→ Supplied information:

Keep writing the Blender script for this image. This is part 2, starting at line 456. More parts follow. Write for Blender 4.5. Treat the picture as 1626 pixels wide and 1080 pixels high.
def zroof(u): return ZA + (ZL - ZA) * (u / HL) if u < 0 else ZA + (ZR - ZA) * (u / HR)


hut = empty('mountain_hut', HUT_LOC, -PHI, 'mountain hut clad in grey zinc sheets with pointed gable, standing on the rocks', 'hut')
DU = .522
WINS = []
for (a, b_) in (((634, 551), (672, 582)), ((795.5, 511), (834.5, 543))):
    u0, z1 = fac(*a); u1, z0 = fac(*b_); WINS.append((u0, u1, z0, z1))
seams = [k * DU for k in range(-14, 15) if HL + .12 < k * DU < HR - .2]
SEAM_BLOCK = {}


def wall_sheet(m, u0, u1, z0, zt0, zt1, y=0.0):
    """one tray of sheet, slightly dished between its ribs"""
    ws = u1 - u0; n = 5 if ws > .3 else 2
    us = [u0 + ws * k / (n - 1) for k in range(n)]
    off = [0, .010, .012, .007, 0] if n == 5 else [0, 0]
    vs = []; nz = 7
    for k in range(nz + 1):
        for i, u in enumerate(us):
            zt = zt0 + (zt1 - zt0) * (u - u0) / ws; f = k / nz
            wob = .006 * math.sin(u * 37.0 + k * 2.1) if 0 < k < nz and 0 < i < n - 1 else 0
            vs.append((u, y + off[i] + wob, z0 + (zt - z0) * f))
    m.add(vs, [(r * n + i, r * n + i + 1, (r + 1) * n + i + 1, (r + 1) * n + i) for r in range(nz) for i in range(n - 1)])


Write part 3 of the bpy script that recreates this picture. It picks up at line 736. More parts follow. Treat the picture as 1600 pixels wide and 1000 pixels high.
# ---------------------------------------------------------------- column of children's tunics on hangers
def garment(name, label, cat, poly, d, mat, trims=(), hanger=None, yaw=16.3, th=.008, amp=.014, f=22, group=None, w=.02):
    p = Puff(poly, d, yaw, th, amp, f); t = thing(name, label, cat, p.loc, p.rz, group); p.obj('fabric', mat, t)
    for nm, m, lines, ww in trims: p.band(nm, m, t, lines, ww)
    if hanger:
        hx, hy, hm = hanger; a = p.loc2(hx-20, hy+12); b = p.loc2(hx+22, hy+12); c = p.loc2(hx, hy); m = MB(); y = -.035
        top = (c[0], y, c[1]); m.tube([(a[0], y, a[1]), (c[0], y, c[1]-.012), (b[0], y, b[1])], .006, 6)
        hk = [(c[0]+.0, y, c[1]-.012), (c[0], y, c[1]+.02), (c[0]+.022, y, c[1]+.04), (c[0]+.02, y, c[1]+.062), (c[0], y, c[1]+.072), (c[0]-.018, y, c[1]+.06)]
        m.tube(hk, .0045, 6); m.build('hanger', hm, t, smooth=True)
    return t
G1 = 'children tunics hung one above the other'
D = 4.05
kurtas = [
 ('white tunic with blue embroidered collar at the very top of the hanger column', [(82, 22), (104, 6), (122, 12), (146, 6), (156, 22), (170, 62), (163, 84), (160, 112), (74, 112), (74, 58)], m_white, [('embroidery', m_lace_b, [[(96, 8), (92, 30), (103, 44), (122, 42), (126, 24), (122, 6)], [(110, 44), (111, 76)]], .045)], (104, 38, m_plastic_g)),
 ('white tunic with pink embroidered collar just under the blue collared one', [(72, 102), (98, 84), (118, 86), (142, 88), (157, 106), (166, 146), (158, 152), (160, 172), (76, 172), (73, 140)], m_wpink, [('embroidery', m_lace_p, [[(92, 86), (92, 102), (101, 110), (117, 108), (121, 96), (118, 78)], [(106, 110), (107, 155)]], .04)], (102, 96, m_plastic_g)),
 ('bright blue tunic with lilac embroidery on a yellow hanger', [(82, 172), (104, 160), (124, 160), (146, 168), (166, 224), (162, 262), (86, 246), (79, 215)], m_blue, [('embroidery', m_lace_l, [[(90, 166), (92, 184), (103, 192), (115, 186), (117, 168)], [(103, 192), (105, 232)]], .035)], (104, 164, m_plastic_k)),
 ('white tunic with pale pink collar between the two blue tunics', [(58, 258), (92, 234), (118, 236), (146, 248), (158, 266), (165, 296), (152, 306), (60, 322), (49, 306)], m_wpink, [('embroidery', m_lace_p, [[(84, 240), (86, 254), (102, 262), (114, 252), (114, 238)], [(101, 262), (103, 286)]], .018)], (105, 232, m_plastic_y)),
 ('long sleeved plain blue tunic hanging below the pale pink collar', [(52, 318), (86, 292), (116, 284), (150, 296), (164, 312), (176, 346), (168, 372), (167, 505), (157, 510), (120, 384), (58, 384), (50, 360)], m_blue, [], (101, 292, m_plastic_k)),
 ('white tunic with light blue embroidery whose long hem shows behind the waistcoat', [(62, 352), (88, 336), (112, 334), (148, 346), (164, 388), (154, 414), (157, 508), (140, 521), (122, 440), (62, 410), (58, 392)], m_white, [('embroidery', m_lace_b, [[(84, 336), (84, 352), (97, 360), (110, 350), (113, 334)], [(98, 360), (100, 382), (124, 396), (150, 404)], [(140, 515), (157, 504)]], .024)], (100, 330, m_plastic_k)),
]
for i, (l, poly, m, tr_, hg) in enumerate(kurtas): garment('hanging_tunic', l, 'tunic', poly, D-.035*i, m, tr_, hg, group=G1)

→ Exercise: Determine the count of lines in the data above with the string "pixels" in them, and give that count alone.

→ Solution to the exercise: 2